During the last decades the formation of massive stars in galaxies of different Hubble-Types has been studied in great detail. For spirals this process is considered to be almost exclusively concentrated to the disk as the efficiency with which gas is converted into stars is highest there.
On the other hand, the existence of a young and massive OB-star population in the halo of the Milky Way and other spiral galaxies, such as NGC253, is widely accepted.
However, as these stars are detected at large distances (~15kpc) above the star forming disk, their creation and origin are rather poorly constrained.
In order to clarify the origin of this young stellar component in the halo different scenarios have been proposed, such as ejection from the disk as a consequence of supernova (SN) explosions, ejection from stellar clusters as a result of gravitational encounters, and star formation in the halo itself
(Keenan 1992, Ferguson 2002).
Estimates of the distance a star could travel at a given speed through the halo during its lifetime, reveals that in situ star formation in the halo is the most likely scenario for a large fraction of the studied sample of halo stars.
If proper motions of these stars are reasonably low, it should be possible in the future to detect their stellar cradles, faint gaseous envelopes in the vicinity of these stars, and thus to further strengthen extraplanar star formation (ESF).
Although the mechanism that triggers ESF still remains unclear, especially in view of low gas densities, we have increasing evidence that star formation occurs at rather unusual sites, such as in a galaxy halo.
In the following, we investigate the possibility of ESF and its triggering mechanism by analyzing first VLT-data of compact extraplanar gas clouds with embedded stellar sources located in the disk-halo interface of the edge-on galaxy NGC55.
Extraplanar HII-regions in NGC55
There are fairly compact and isolated objects visible on Halpha-imaging data for NGC55
(Ferguson et al. 1996) which are located at distances of up to 1.5kpc above the disk of this galaxy. From a morphological point of view, these objects appear very much like a small scale disk HII-region with embedded clusters of massive stars formed recently.

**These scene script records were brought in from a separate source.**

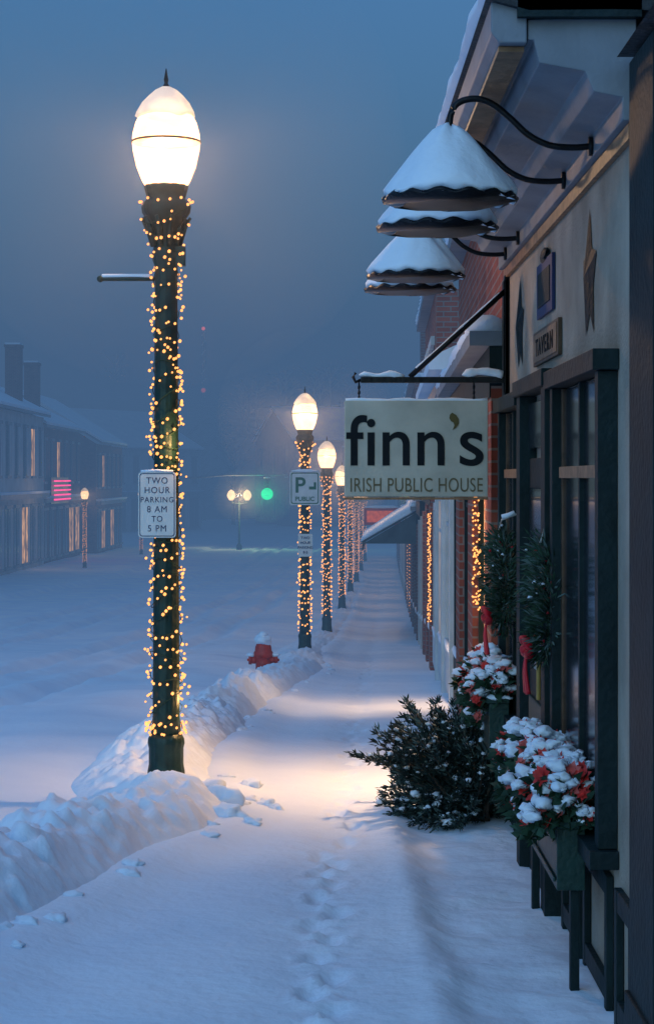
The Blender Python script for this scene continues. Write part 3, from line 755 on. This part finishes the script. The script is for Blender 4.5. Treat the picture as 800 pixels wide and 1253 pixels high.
b6 = shop('brick_block', 50, 72, 4.4, BRICK2, upper=True, lit=WARMFAR, strings=(1, 3))
b7 = shop('stone_block', 72, 100, 3.4, CLAP, upper=True, lit=WARMFAR)
b8 = shop('brick_block', 100, 135, 3.6, BRICK2, upper=True, lit=WARMFAR)
st = MB()
for k in range(90): st.ico((-0.10, 1.15+R.random()*1.3, gz(13.5)+1.15+R.random()*0.8), 0.0075, BULB, 1)
st.obj('window_string_lights', b1)
st = MB()
for k in range(110): st.ico((-0.12+R.uniform(-.02, .02), 8.3+R.uniform(-.22, .22), gz(28)+0.75+1.55*k/110), 0.012, BULB, 1)
st.obj('column_string_lights', b2)
mb = MB(); mb.box(0.6, 1.3, 3.0, 3.9, 4.9, 6.6, BRICK); mb.box(0.5, 1.4, 2.9, 4.0, 6.602, 6.75, BRICK); mb.box(0.55, 1.35, 2.95, 3.95, 6.752, 6.9, SNOW); mb.obj('chimney', b3)
mb = MB(); mb.box(0.2, 1.2, 4, 5.2, 4.5, 7.3, BRICK2); mb.box(0.1, 1.3, 3.9, 5.3, 7.302, 7.5, BRICK2); mb.box(0.15, 1.25, 3.95, 5.25, 7.502, 7.65, SNOW); mb.obj('chimney', b6)
# wall lamps added to the shops to make warm pools on the pavement
wl = empty('added_wall_lamp', (1.0, 13.0, 0))
mb = MB(); mb.tube(spline([(0.14, 0, 2.42), (0.03, 0, 2.50), (0.0, 0, 2.38)], 5), 0.01, BLACK); mb.lathe(0, 0, [(0.02, 2.40), (0.05, 2.33), (0.12, 2.24), (0.12, 2.235)], BLACK, 24); mb.obj('shade', wl)
mb = MB(); mb.lathe(0, 0, [(0.112, 2.255), (0.10, 2.31), (0.05, 2.38), (0.01, 2.41)], SNOW, 24); mb.obj('snow', wl)
l = bpy.data.lights.new('lamp', 'SPOT'); l.energy = 430; l.color = (1.0, 0.57, 0.27); l.spot_size = rad(120); l.spot_blend = 1.0; l.shadow_soft_size = 0.06
o = bpy.data.objects.new('lamp', l); o.location = (-0.02, 0, 2.22); o.rotation_euler = (0, rad(24), 0); o.parent = wl; scene.collection.objects.link(o)
wl2 = empty('added_wall_lamp', (1.28, 20.5, gz(20.5)))  # second lamp, added likewise for a warm pool further along
mb = MB(); mb.tube(spline([(0.10, 0, 2.42), (0.03, 0, 2.50), (0.0, 0, 2.38)], 5), 0.01, BLACK); mb.lathe(0, 0, [(0.02, 2.40), (0.05, 2.33), (0.12, 2.24), (0.12, 2.235)], BLACK, 24); mb.obj('shade', wl2)
mb = MB(); mb.lathe(0, 0, [(0.112, 2.255), (0.10, 2.31), (0.05, 2.38), (0.01, 2.41)], SNOW, 24); mb.obj('snow', wl2)
o = bpy.data.objects.new('lamp', l.copy()); o.data.energy = 260; o.location = (-0.02, 0, 2.22); o.rotation_euler = (0, rad(24), 0); o.parent = wl2; scene.collection.objects.link(o)
mb = MB(); mb.box(1.3, 2.6, 70.0, 70.08, 0.35, 0.95, RED); mb.box(1.4, 2.5, 69.98, 69.998, 0.45, 0.85, emis('orange_sign', (1, 0.16, 0.04), 0.7, 9, False)); mb.box(2.6, 2.9, 70.02, 70.06, 0.6, 0.66, BLACK)
mb.ico((1.95, 70.04, 0.98), (0.66, 0.06, 0.07), SNOW, 2, 0.3); mb.obj('shop_sign')

# ------------------------------------------------------------------ buildings over the road (facing +x)
def house(name, x, y0, y1, top, wall, ridge=3.2, depth=10, chim=(), win=GLASSD, n=None, lit_i=(), storeys=2, rot=0.0):
    e = empty(name, (x, y0, 0), rot); L = y1-y0-0.05; g = gz((y0+y1)/2)
    w = MB(); w.box(-depth, 0, 0, L, g-1, top, wall)
    w.prism([(-depth, top+.001), (-depth/2, top+ridge-.1), (0, top+.001)], 0.0, 0.3, wall); w.obj('walls', e)
    rf = MB(); rf.prism([(0.4, top-0.02), (0.4, top+0.12), (-depth/2, top+ridge+0.12), (-depth-0.4, top+0.12), (-depth-0.4, top-0.02), (-depth/2, top+ridge)], -0.25, L, GREYP); rf.obj('roof', e)
    sn = MB(); sn.prism([(0.42, top+0.13), (0.40, top+0.28), (-depth/2, top+ridge+0.42), (-depth-0.4, top+0.28), (-depth-0.42, top+0.13), (-depth/2, top+ridge+0.13)], -0.3, L, SNOW); sn.obj('roof_snow', e)
    c = MB()
    for (cy, cx) in chim:
        c.box(cx-0.4, cx+0.4, cy-0.5, cy+0.5, top, top+ridge+1.0, BRICK2); c.box(cx-0.45, cx+0.45, cy-0.55, cy+0.55, top+ridge+1.002, top+ridge+1.15, BRICK2); c.box(cx-.4, cx+.4, cy-.5, cy+.5, top+ridge+1.152, top+ridge+1.25, SNOW)
    if chim: c.obj('chimneys', e)
    f = MB(); gl = MB(); n = n or max(2, int(L/2.6)); sh_ = (top-g)/storeys
    for s in range(storeys):
        for i in range(n):
            yc = (i+0.5)*L/n; z0 = g+s*sh_+(0.5 if s == 0 else 0.9); z1 = g+(s+1)*sh_-0.75; hw = 0.9 if s == 0 else 0.5
            f.box(0.003, 0.12, yc-hw-0.12, yc+hw+0.12, z0-0.14, z0, GREYP); f.box(0.003, 0.14, yc-hw-0.12, yc+hw+0.12, z1, z1+0.16, GREYP)
            f.box(0.003, 0.06, yc-0.04, yc+0.04, z0+.002, z1-.002, GREYP)
            gl.box(0.003, 0.03, yc-hw, yc+hw, z0+.002, z1-.002, WARMFAR if (s, i) in lit_i else win)
        if s == 0: f.box(0.003, 0.35, 0.05, L-0.05, g+sh_-0.3, g+sh_-0.05, GREYP); f.box(0.0, 0.38, 0.05, L-0.05, g+sh_-0.048, g+sh_+0.08, SNOW)
    for s in range(storeys):
        for i in range(3):
            xc = -depth*(i+0.5)/3; z0 = g+s*sh_+0.9; z1 = g+(s+1)*sh_-0.75
            gl.box(xc-0.45, xc+0.45, -0.03, -0.003, z0, z1, win); f.box(xc-0.55, xc+0.55, -0.12, -0.003, z0-0.14, z0-.002, GREYP)
    f.obj('trim', e); gl.obj('windows', e); return e
h1 = house('clapboard_house', -15.9, 95, 112, 5.4, CLAP, 2.6, chim=((12.0, -0.9),), lit_i=((0, 3), (1, 4)))
h2 = house('brick_house', -16.1, 112, 130, 4.9, BRICK2, 2.6, chim=((3.0, -0.9),), lit_i=((0, 4), (0, 5), (1, 2)))
h3 = house('brick_house', -15.4, 133, 150, 4.3, BRICK2, 3.2, lit_i=((0, 3), (0, 1), (1, 1)))
h0 = house('clapboard_house', -17.5, 62, 93, 5.2, CLAP, 2.6)
ns = MB()
for k in range(5): ns.tube([(-15.70, 115.0, 0.75+k*0.27), (-15.70, 122.0, 0.75+k*0.27)], 0.05, NEON, 6)
ns.box(-15.95, -15.85, 114.7, 122.3, 0.5, 2.05, BLACK); ns.obj('neon_sign')
house('white_house', -22, 205, 222, 5.0, CLAP, 4, 14, storeys=2, rot=-0.5)
house('brick_house', -4, 240, 262, 6.5, BRICK2, 4, 14, storeys=2, rot=-1.2)
house('white_house', -46, 215, 235, 5.5, CLAP, 4, 14, storeys=2, rot=-0.9)
house('brick_house', 22, 215, 240, 8, BRICK2, 4, 16, storeys=3, rot=-1.3)

tl = empty('traffic_light', (-4.5, 150, gz(150)))
mb = MB(); mb.tube([(-7, 0, -1), (-7, 0, 5.6)], 0.12, GREYP); mb.tube([(-7, 0, 5.3), (-3, 0, 5.6), (1.5, 0, 5.6)], [0.09, 0.07, 0.05], GREYP)
mb.box(-0.22, 0.22, -0.15, 0.15, 3.95, 5.35, GREEN); mb.tube([(0, 0, 5.35), (0, 0, 5.6)], 0.04, GREYP)
for k in range(3): mb.lathe(0, -0.25, [(0.17, 4.06+k*0.44), (0.17, 4.07+k*0.44)], BLACK, 12)
mb.obj('mast_and_head', tl)
mb = MB(); mb.ico((0, -0.18, 4.18), (0.45, 0.10, 0.45), GREENL, 3); mb.obj('green_lens', tl)
mb = MB(); mb.ico((0, -0.16, 4.78), (0.15, 0.05, 0.15), BLACK, 2); mb.ico((0, -0.16, 5.12), (0.15, 0.05, 0.15), BLACK, 2); mb.ico((0, 0, 5.4), (0.28, 0.2, 0.08), SNOW, 2); mb.obj('dark_lenses', tl)
light('signal_glow', (0, -0.6, 4.18), 600, (0.02, 1.0, 0.40), tl, 0.15)
mb = MB(); mb.ico((0, -0.6, 4.18), 2.2, HALO, 3); mb.obj('glow_haze', tl)  # sphere added for the halo around the signal

tw = empty('twin_globe_lamp', (-6.6, 150, gz(150)))
mb = MB(); mb.lathe(0, 0, [(0.25, -0.5), (0.2, 0.3), (0.09, 0.5), (0.07, 3.6)], GREEN, 12); mb.tube([(-0.6, 0, 3.7), (-0.5, 0, 3.5), (0, 0, 3.4), (0.5, 0, 3.5), (0.6, 0, 3.7)], 0.05, GREEN); mb.obj('post', tw)
TWG = emis('warm_white_globe', (1.0, 0.62, 0.30), 7.0, 3, False, 0.2)
mb = MB()
for s in (-1, 1): mb.lathe(s*0.6, 0, [(0.14, 3.7), (0.3, 3.95), (0.32, 4.1), (0.22, 4.35), (0.05, 4.5)], TWG, 16)
mb.obj('globes', tw)
light('bulb', (0.0, -0.5, 4.05), 900, (1, 0.66, 0.34), tw, 0.12)
mb = MB(); mb.ico((0, 0, 4.05), 2.0, HALO, 3); mb.obj('glow_haze', tw)  # sphere added for the halo around both globes

mb = MB()
for k in range(3): mb.tube([(-26+0.5*math.cos(k*2.1), 420+0.5*math.sin(k*2.1), -5), (-26+0.15*math.cos(k*2.1), 420+0.15*math.sin(k*2.1), 34)], 0.08, GREYP, 5)
for k in range(20): mb.tube([(-26.4, 420, -4+k*2), (-25.6, 420, -3+k*2)], 0.05, GREYP, 4)
mb.ico((-26, 419.5, 20.5), 0.5, REDL, 2); mb.ico((-26, 419.5, 33.5), 0.4, REDL, 2); mb.obj('radio_mast')

hxs = [(-260+i*8) for i in range(66)]; hys = frange(270, 520, 10)
def hh_(x, y):
    t = (y-270)/250; prof = math.sin(min(1, t*1.3)*math.pi/2)
    return gz(270)-2+prof*(24+10*nz2(x, 0, 0.012, 3)-x*0.03)+2*nz2(x, y, 0.05)
grid('hill', lambda y: hxs, hys, hh_, mat('wooded_hill', (0.10, 0.11, 0.12), 0.9, 0, 0.5, 0.15))
mb = MB(); r = random.Random(4)
for i in range(170):
    y = r.uniform(250, 420); x = r.uniform(-90, 60)
    if r.random() < .35: y = r.uniform(225, 262)
    z = max(hh_(x, y) if y > 270 else gz(y), gz(y)-1); H = r.uniform(6, 12)
    mb.tube([(x, y, z), (x+r.uniform(-.4, .4), y, z+H*0.9)], [0.28, 0.04], BARK, 5)
    for k in range(26):
        zz = z+H*r.uniform(0.3, 0.9); a = r.uniform(0, 6.28); l_ = H*r.uniform(0.15, 0.35)
        p1 = Vector((x+math.cos(a)*l_*0.6, y+math.sin(a)*l_*0.6, zz+l_*0.6)); p0 = (x, y, zz)
        mb.tube([p0, tuple(p1)], [0.08, 0.03], BARK, 3)
        for q in range(4):
            mb.leaf(p1, (math.cos(a)+r.uniform(-.8, .8), r.uniform(-.5, .5), r.uniform(0, 1)), l_*0.5, 0.06, BARK)
mb.obj('distant_trees')

# ------------------------------------------------------------------ fog volume: absorption, with the dusk haze light put in as emission
fm, nt, out = new_mat('glow_haze')
DENS = 0.0122
va = nt.nodes.new('ShaderNodeVolumeAbsorption'); va.inputs['Color'].default_value = (0, 0, 0, 1); va.inputs['Density'].default_value = DENS
ve = nt.nodes.new('ShaderNodeEmission'); ve.inputs['Color'].default_value = (0.056, 0.118, 0.232, 1); ve.inputs['Strength'].default_value = DENS
ad = nt.nodes.new('ShaderNodeAddShader'); nt.links.new(va.outputs[0], ad.inputs[0]); nt.links.new(ve.outputs[0], ad.inputs[1])
nt.links.new(ad.outputs[0], out.inputs['Volume'])
mb = MB(); mb.box(-300, 300, 15.5, 700, -12, 27, fm); mb.obj('fog')

# ------------------------------------------------------------------ sky & sun
wd = bpy.data.worlds.new('World'); scene.world = wd; wd.use_nodes = True
nt = wd.node_tree; bg = nt.nodes['Background']
sky = nt.nodes.new('ShaderNodeTexSky'); sky.sky_type = 'NISHITA'; sky.sun_disc = False
sky.sun_elevation = rad(12); sky.sun_rotation = rad(200); sky.air_density = 1.6; sky.dust_density = 1.5; sky.ozone_density = 4
tc = nt.nodes.new('ShaderNodeTexCoord'); sp = nt.nodes.new('ShaderNodeSeparateXYZ'); rp_ = nt.nodes.new('ShaderNodeValToRGB')
nt.links.new(tc.outputs['Generated'], sp.inputs[0]); nt.links.new(sp.outputs['Z'], rp_.inputs[0])
els = rp_.color_ramp.elements
els[0].position = 0.0; els[0].color = (0.14, 0.27, 0.45, 1); els[1].position = 1.0; els[1].color = (0.70, 0.88, 1.0, 1)
q = els.new(0.25); q.color = (0.140, 0.29, 0.50, 1)
q = els.new(0.5); q.color = (0.40, 0.65, 0.95, 1)
mx = nt.nodes.new('ShaderNodeMixRGB'); mx.blend_type = 'MULTIPLY'; mx.inputs[0].default_value = 1
nt.links.new(sky.outputs[0], mx.inputs[1]); nt.links.new(rp_.outputs[0], mx.inputs[2]); nt.links.new(mx.outputs[0], bg.inputs[0])
bg.inputs['Strength'].default_value = 0.335
sl = bpy.data.lights.new('sun', 'SUN'); sl.energy = 0.26; sl.angle = rad(40); sl.color = (0.55, 0.78, 1.0)
so = bpy.data.objects.new('sun', sl); scene.collection.objects.link(so)
so.rotation_euler = (rad(55), 0, rad(-20))

# ------------------------------------------------------------------ camera
cam = bpy.data.cameras.new('camera'); co = bpy.data.objects.new('camera', cam); scene.collection.objects.link(co)
co.location = (0, 0, 2.0); co.rotation_euler = (rad(90), 0, 0)
cam.sensor_fit = 'VERTICAL'; cam.sensor_height = 36; cam.lens = 70
cam.shift_y = -41.5/1253; cam.clip_end = 3000; cam.clip_start = 0.1
scene.camera = co
scene.view_settings.view_transform = 'Standard'; scene.view_settings.look = 'None'; scene.view_settings.exposure = 0
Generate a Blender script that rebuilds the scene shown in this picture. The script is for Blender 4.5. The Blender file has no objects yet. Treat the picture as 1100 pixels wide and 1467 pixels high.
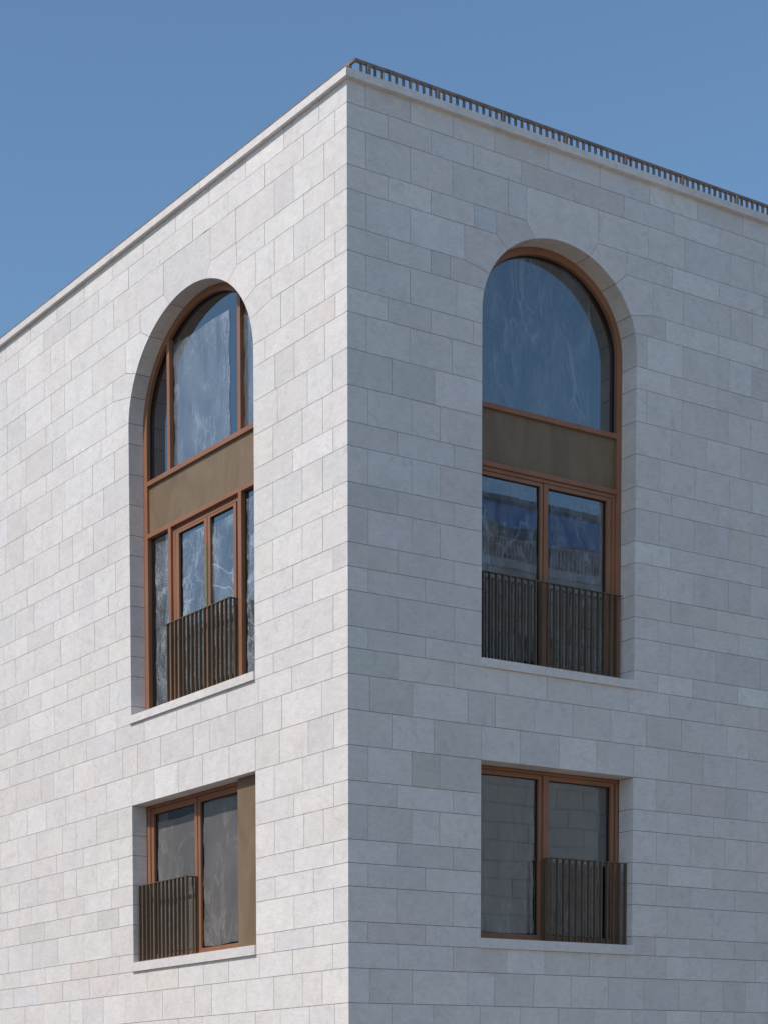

Interestingly, similar regions are also discernable in other well known edge-on galaxies, such as NGC891, NGC3628, or NGC5775.
What makes the barred spiral galaxy NGC55, a member of the Sculptor Group, an ideal target to study ESF is its proximity of only 1.6Mpc and its high inclination of i=80
o. Moreover, this galaxy reveals violent ongoing star formation in the center and at least two prominent extraplanar HII-region (EHR) candidates. All these features can be seen very nicely from
Fig. 6.1 where the VLT Halpha-image obtained with UT1+FORS1 is presented.
A huge curved filament of gas and dust, anchored in the disk, is protruding out of the image plane, apparently pointing towards R.A.(2000): 00h15m07s and Dec.(2000): -39d12m00s. Of particular interest are the two objects marked by arrows, whose magnifications are shown in
Fig. 6.2.
EHR_1 in the north has a diameter of 17pc and is located 0.8kpc above the disk, whereas EHR_2 in the southern halo reveals a projected distance of 1.5kpc and spans 22pc in diameter.
If effects along the line of sight are negligible, EHR_1 is located within an expanding oxygen-bright SN shell that was detected 20 years ago by
Graham & Lawrie (1982).
It would be interesting to learn from similar observations in other galaxies if these extraplanar regions predominantly occur at points where such shells, created by OB stars and SNe, intersect and the gas is piled
up. At least the compressed gas at R.A.(2000): 00h15m07s and Dec.(2000): -39d11m00s is in favour of this idea.
However, the most important immediate result is provided by optical multi-object-spectroscopy (MOS) and concerns the detection of spatially concentrated continuum emission, which originates within the more diffuse body of the extraplanar objects
(Fig. 6.3).
The morphology of the continuum and the nebular emission-line distribution is direct evidence for stellar sources responsible for the excitation of these regions. Correspondingly, the flux-calibrated and background-subtracted spectra, integrated along their total spatial extent are very similar to low excitation HII-regions
(Fig.
6.4a
,
b
,
c
,
d
)
.
For EHR_1 in the northern halo, continuum emission is very weak and can hardly be seen in the presented spectrum. However, it is clearly visible in Fig. 6.3. Figs. 6.4c and 6.4d also show the spectrum of EHR_2 (southern halo) which reveals a continuum much more prominent than that found in EHR_1.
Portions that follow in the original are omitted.